#### [Goal of the exercise]
Begin with the first line of the material and copy each line word for word through the line that contains "SC.camera = cam"; the pictures are left out.

#### [Material]
· · · · ·
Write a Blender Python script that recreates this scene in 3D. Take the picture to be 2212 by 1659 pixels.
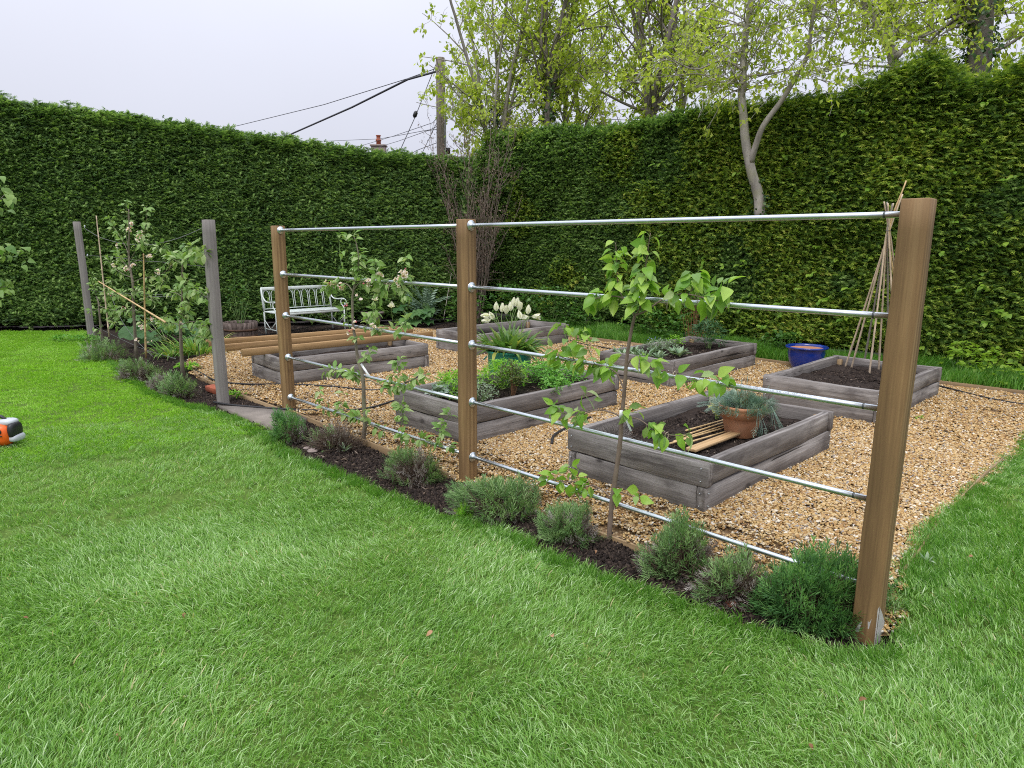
import bpy, math, random
import numpy as np
from mathutils import Matrix, Vector

for o in list(bpy.data.objects):
    bpy.data.objects.remove(o, do_unlink=True)
SC = bpy.context.scene
COL = SC.collection
rng = np.random.default_rng(7)
random.seed(7)
PI = math.pi
R = math.radians

# ------------------------------------------------------------------ camera, sky, sun, exposure
CAM_H, CAM_PITCH, CAM_ROLL, FPX = 1.6, R(11.489), R(0.264), 1474.03      # FPX: focal length in pixels of a 2212 x 1659 picture
cam_d = bpy.data.cameras.new('camera')
cam_d.sensor_width = 36.0
cam_d.lens = FPX / 2212 * 36.0
cam_d.clip_start, cam_d.clip_end = 0.05, 2000
cam = bpy.data.objects.new('camera', cam_d)
COL.objects.link(cam)
cam.matrix_world = Matrix.Translation((0, 0, CAM_H)) @ Matrix.Rotation(PI / 2 - CAM_PITCH, 4, 'X') @ Matrix.Rotation(CAM_ROLL, 4, 'Z')
SC.camera = cam

SUN_EL, SUN_AZ = R(58), R(200)
world = bpy.data.worlds.new("World")
SC.world = world
world.use_nodes = True
wt = world.node_tree
wt.nodes.clear()
w_out = wt.nodes.new('ShaderNodeOutputWorld')
w_bg = wt.nodes.new('ShaderNodeBackground')
w_bg.inputs['Strength'].default_value = 0.1
w_sky = wt.nodes.new('ShaderNodeTexSky')
w_sky.sky_type = 'NISHITA'
w_sky.sun_disc = False
w_sky.sun_elevation = SUN_EL
w_sky.sun_rotation = SUN_AZ
w_sky.dust_density = 6.0
w_hs = wt.nodes.new('ShaderNodeHueSaturation')
w_hs.inputs['Saturation'].default_value = 0.25
wt.links.new(w_sky.outputs[0], w_hs.inputs['Color'])
# overcast cloud deck: about three times brighter overhead than at the horizon, as real overcast skies are
w_tc = wt.nodes.new('ShaderNodeTexCoord')
w_sep = wt.nodes.new('ShaderNodeSeparateXYZ')
wt.links.new(w_tc.outputs['Generated'], w_sep.inputs[0])
w_max = wt.nodes.new('ShaderNodeMath'); w_max.operation = 'MAXIMUM'; w_max.inputs[1].default_value = 0.0
wt.links.new(w_sep.outputs['Z'], w_max.inputs[0])
w_pow = wt.nodes.new('ShaderNodeMath'); w_pow.operation = 'POWER'; w_pow.inputs[1].default_value = 1.6
wt.links.new(w_max.outputs[0], w_pow.inputs[0])
w_mul = wt.nodes.new('ShaderNodeMath'); w_mul.operation = 'MULTIPLY_ADD'
w_mul.inputs[1].default_value = 2.1; w_mul.inputs[2].default_value = 1.0
wt.links.new(w_pow.outputs[0], w_mul.inputs[0])
w_noise = wt.nodes.new('ShaderNodeTexNoise')
w_noise.inputs['Scale'].default_value = 2.2; w_noise.inputs['Detail'].default_value = 4
wt.links.new(w_tc.outputs['Generated'], w_noise.inputs['Vector'])
w_n2 = wt.nodes.new('ShaderNodeMath'); w_n2.operation = 'MULTIPLY_ADD'
w_n2.inputs[1].default_value = 0.16; w_n2.inputs[2].default_value = 0.92
wt.links.new(w_noise.outputs['Fac'], w_n2.inputs[0])
w_m3 = wt.nodes.new('ShaderNodeMath'); w_m3.operation = 'MULTIPLY'
wt.links.new(w_mul.outputs[0], w_m3.inputs[0]); wt.links.new(w_n2.outputs[0], w_m3.inputs[1])
w_vm = wt.nodes.new('ShaderNodeVectorMath'); w_vm.operation = 'SCALE'
w_vm.inputs[0].default_value = (6.3, 6.5, 7.5)
wt.links.new(w_m3.outputs[0], w_vm.inputs['Scale'])
w_mix = wt.nodes.new('ShaderNodeMix'); w_mix.data_type = 'RGBA'
w_mix.inputs['Factor'].default_value = 0.9
wt.links.new(w_hs.outputs[0], w_mix.inputs['A']); wt.links.new(w_vm.outputs[0], w_mix.inputs['B'])
wt.links.new(w_mix.outputs['Result'], w_bg.inputs['Color'])
wt.links.new(w_bg.outputs[0], w_out.inputs['Surface'])

sun_d = bpy.data.lights.new('sun', 'SUN')
sun_d.energy = 1.5
sun_d.angle = R(25)
sun_d.color = (1.0, 0.97, 0.92)
sun = bpy.data.objects.new('sun', sun_d)
COL.objects.link(sun)
sd = Vector((math.sin(SUN_AZ) * math.cos(SUN_EL), math.cos(SUN_AZ) * math.cos(SUN_EL), math.sin(SUN_EL)))
sun.rotation_euler = sd.to_track_quat('Z', 'Y').to_euler()
sun.location = (0, 0, 12)
SC.view_settings.view_transform = 'Standard'
SC.view_settings.look = 'None'
SC.view_settings.exposure = 0.2
SC.view_settings.gamma = 1.0
SC.view_settings.use_curve_mapping = False
SC.cycles.max_bounces = 8
SC.cycles.filter_width = 1.05
SC.cycles.use_denoising = False
SC.cycles.transparent_max_bounces = 8

# ------------------------------------------------------------------ measuring helpers
def smooth(a, b, x):
    t = np.clip((np.asarray(x, float) - a) / (b - a), 0, 1)
    return t * t * (3 - 2 * t)

def gz(x, y):
    """height of the ground: the beds stand on level gravel, the lawn and the border strip lie a little lower"""
    x = np.asarray(x, float); y = np.asarray(y, float)
    d = (x + y - 4.5) / math.sqrt(2)
    fac = 1.0 - 0.75 * smooth(4.9, 7.2, y) - 0.25 * smooth(8, 10.5, y)
    return -0.115 * fac * (1 - smooth(-0.02, 0.5, d))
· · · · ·
#### [Task result]
Write a Blender Python script that recreates this scene in 3D. Take the picture to be 2212 by 1659 pixels.
import bpy, math, random
import numpy as np
from mathutils import Matrix, Vector

for o in list(bpy.data.objects):
    bpy.data.objects.remove(o, do_unlink=True)
SC = bpy.context.scene
COL = SC.collection
rng = np.random.default_rng(7)
random.seed(7)
PI = math.pi
R = math.radians

# ------------------------------------------------------------------ camera, sky, sun, exposure
CAM_H, CAM_PITCH, CAM_ROLL, FPX = 1.6, R(11.489), R(0.264), 1474.03      # FPX: focal length in pixels of a 2212 x 1659 picture
cam_d = bpy.data.cameras.new('camera')
cam_d.sensor_width = 36.0
cam_d.lens = FPX / 2212 * 36.0
cam_d.clip_start, cam_d.clip_end = 0.05, 2000
cam = bpy.data.objects.new('camera', cam_d)
COL.objects.link(cam)
cam.matrix_world = Matrix.Translation((0, 0, CAM_H)) @ Matrix.Rotation(PI / 2 - CAM_PITCH, 4, 'X') @ Matrix.Rotation(CAM_ROLL, 4, 'Z')
SC.camera = cam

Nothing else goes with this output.